Extract exactly those lines that lie between the start of the material and the line with "for o in list(bpy.data.objects): bpy.data.objects.remove(o)", including both boundary lines and no others.

Data extract:
━━━

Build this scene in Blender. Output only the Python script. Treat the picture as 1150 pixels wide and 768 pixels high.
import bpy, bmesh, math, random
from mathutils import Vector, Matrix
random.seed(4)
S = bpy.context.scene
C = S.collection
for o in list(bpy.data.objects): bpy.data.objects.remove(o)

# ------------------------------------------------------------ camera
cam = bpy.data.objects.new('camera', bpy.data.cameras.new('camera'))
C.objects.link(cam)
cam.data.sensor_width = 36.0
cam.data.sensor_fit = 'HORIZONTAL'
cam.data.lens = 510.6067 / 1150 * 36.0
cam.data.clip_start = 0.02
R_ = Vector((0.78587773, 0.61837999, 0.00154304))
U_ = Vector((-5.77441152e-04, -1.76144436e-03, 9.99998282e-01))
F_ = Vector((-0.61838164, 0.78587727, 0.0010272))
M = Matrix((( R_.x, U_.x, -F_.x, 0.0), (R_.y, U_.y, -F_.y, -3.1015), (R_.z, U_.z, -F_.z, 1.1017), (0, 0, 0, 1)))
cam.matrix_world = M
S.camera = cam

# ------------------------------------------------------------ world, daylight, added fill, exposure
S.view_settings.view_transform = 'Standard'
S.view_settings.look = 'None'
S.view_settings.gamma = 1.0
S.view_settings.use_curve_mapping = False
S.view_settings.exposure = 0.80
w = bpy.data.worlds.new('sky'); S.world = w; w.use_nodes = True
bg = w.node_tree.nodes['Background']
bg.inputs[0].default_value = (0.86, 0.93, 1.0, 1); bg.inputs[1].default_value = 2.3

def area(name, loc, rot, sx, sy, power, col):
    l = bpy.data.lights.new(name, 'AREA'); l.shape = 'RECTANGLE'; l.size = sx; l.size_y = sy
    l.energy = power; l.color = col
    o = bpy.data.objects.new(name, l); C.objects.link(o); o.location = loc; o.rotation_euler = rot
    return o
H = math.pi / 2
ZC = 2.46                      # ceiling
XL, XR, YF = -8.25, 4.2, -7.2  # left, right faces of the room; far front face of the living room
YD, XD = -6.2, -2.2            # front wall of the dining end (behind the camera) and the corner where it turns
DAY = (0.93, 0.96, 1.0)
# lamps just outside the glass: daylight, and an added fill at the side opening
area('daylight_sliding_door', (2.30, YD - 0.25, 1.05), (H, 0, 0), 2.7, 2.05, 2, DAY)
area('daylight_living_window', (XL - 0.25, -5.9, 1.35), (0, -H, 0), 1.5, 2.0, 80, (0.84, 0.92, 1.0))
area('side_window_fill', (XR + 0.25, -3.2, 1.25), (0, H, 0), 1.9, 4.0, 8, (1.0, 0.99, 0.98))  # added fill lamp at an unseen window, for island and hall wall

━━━

Task result:
Build this scene in Blender. Output only the Python script. Treat the picture as 1150 pixels wide and 768 pixels high.
import bpy, bmesh, math, random
from mathutils import Vector, Matrix
random.seed(4)
S = bpy.context.scene
C = S.collection
for o in list(bpy.data.objects): bpy.data.objects.remove(o)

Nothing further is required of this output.